Given instruction
Show each line of the data below that has the string "Take" in it.

Input data
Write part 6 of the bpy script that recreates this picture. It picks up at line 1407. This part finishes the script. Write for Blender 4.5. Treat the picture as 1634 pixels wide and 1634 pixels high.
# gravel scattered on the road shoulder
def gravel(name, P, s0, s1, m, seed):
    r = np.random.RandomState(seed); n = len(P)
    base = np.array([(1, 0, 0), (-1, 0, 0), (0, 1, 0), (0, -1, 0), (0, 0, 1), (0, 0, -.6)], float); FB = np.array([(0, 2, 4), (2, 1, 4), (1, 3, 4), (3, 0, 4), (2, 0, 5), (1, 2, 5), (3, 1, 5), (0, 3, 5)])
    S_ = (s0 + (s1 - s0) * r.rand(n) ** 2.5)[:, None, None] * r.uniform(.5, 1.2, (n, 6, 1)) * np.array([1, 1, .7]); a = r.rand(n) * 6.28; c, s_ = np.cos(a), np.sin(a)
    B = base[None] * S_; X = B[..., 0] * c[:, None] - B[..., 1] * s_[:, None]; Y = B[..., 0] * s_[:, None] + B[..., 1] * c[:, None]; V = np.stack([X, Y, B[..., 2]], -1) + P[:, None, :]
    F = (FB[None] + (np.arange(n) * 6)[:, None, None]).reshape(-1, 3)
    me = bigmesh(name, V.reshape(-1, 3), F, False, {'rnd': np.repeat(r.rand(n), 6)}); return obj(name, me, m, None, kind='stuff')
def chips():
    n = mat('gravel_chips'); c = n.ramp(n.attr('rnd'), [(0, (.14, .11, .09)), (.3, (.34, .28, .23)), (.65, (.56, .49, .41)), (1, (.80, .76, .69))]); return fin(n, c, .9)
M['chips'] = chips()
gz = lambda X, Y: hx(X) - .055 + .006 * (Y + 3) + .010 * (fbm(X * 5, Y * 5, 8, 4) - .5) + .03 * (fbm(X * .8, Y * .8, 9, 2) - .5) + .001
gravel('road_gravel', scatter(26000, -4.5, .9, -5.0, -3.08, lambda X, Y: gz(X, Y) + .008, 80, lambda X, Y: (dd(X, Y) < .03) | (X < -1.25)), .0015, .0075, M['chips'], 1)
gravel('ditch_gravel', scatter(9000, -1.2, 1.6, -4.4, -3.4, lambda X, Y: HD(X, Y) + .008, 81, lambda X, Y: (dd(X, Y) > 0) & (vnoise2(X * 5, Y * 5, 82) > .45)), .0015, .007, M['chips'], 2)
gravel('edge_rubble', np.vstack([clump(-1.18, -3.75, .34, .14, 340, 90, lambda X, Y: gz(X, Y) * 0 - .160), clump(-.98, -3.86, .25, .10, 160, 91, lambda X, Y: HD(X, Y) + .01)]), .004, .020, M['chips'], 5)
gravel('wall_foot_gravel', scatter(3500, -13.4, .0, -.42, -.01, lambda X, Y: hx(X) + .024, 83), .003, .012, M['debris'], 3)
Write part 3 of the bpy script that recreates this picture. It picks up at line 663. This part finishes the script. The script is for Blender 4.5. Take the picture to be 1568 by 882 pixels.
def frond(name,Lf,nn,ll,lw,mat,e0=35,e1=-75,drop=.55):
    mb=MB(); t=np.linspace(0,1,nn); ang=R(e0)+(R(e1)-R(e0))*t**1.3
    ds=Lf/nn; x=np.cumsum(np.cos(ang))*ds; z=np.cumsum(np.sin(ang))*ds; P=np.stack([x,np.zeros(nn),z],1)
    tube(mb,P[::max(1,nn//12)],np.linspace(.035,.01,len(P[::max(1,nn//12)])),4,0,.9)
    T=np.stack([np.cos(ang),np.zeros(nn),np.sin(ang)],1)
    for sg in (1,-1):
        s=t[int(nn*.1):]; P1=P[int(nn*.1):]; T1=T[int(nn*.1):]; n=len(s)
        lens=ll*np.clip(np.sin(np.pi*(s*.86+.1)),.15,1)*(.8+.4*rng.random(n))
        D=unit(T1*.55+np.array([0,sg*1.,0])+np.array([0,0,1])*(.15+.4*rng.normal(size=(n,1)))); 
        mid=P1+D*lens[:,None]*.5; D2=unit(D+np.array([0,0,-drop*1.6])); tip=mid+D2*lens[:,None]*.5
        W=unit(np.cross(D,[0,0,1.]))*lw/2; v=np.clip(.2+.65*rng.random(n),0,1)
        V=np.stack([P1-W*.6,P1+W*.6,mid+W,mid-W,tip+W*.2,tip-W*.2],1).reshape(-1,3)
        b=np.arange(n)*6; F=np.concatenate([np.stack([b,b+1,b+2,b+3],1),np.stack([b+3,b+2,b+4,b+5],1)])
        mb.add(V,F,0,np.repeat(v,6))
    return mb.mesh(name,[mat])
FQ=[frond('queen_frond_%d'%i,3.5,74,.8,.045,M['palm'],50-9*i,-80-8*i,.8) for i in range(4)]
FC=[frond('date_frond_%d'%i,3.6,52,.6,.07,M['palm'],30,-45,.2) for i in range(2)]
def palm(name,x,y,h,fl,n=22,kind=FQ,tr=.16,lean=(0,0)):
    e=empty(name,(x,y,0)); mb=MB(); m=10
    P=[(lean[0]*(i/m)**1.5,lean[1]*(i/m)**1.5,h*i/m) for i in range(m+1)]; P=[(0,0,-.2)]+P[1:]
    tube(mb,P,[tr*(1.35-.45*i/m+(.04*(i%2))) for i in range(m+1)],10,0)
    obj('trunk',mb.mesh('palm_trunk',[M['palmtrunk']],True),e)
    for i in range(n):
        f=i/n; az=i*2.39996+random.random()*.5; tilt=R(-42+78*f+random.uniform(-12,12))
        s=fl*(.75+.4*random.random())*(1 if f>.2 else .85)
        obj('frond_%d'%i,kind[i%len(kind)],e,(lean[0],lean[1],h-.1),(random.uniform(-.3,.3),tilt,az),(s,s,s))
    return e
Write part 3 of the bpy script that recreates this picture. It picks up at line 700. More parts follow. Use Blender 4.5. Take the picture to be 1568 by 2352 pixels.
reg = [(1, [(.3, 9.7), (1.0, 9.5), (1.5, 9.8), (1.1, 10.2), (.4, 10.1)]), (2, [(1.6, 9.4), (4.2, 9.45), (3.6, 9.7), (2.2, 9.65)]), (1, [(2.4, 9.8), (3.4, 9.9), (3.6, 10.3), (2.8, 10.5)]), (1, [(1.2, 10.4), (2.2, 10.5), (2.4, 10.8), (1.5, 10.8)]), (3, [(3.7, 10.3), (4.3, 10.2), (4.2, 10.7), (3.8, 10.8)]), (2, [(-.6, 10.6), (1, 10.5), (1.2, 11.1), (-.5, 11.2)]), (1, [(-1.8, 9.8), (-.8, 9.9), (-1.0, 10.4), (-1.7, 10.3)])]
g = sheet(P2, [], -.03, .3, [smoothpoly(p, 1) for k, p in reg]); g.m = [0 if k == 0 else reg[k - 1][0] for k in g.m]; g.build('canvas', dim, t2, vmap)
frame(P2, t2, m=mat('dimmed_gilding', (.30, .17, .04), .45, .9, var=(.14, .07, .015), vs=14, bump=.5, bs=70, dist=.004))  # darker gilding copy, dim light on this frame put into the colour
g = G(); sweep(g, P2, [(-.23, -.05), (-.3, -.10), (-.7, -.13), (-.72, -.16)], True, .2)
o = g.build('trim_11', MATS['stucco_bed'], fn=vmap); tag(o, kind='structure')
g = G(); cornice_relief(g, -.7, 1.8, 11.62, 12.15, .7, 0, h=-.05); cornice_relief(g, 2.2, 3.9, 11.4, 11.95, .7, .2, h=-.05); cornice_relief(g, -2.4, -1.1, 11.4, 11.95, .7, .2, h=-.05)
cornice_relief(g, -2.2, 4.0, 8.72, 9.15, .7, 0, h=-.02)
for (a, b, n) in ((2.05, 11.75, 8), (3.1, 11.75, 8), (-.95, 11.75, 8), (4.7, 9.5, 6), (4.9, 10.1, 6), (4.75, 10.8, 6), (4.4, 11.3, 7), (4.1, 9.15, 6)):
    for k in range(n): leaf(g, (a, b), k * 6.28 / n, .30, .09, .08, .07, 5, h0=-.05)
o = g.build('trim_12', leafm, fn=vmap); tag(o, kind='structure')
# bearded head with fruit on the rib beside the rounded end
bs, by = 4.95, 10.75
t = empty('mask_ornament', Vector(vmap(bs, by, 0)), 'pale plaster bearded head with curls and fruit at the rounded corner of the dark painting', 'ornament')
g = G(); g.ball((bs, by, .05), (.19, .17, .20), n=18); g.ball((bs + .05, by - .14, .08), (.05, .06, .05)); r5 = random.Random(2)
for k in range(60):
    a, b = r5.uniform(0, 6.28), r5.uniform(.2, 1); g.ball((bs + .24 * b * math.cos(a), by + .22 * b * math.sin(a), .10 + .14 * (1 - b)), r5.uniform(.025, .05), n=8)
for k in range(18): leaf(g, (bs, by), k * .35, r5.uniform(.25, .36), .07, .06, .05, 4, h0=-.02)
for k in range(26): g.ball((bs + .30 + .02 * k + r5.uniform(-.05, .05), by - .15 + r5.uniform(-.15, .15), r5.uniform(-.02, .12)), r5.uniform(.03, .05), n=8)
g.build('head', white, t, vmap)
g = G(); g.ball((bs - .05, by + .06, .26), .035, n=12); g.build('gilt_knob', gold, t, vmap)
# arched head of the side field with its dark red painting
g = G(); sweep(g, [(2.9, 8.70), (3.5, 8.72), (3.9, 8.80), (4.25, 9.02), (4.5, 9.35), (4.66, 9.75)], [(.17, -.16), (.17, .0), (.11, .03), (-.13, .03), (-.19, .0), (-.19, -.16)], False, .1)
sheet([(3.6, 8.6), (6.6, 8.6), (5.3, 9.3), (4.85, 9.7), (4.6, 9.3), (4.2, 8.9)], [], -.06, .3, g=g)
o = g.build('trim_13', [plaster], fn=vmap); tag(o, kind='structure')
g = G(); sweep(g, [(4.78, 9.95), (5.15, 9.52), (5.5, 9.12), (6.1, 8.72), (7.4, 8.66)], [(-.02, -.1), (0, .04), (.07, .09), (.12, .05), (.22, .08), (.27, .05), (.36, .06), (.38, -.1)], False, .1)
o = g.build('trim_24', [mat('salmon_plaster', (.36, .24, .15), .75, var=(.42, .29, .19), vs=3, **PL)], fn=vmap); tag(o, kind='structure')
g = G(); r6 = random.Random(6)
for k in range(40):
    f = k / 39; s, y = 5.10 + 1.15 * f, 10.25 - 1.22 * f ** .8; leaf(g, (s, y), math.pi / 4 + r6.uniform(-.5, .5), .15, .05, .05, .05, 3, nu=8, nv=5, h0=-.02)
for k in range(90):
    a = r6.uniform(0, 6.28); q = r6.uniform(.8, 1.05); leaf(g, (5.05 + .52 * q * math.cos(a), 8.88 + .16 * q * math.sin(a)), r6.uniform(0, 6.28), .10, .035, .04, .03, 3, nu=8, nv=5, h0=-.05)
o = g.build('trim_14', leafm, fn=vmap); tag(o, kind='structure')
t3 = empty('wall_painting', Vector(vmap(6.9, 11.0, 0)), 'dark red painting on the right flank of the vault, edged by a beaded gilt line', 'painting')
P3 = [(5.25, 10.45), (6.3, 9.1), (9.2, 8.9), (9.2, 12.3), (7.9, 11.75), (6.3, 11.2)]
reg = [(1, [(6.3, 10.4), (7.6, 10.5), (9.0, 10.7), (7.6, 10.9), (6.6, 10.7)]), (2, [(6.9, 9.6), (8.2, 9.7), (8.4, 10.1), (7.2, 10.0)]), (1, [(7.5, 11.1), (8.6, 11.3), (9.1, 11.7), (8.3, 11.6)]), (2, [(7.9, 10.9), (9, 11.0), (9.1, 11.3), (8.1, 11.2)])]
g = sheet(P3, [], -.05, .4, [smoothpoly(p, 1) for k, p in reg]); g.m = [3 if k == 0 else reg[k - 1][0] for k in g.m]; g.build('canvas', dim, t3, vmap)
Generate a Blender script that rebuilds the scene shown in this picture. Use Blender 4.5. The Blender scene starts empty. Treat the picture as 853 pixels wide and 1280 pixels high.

Expected output
Write part 3 of the bpy script that recreates this picture. It picks up at line 663. This part finishes the script. The script is for Blender 4.5. Take the picture to be 1568 by 882 pixels.
Write part 3 of the bpy script that recreates this picture. It picks up at line 700. More parts follow. Use Blender 4.5. Take the picture to be 1568 by 2352 pixels.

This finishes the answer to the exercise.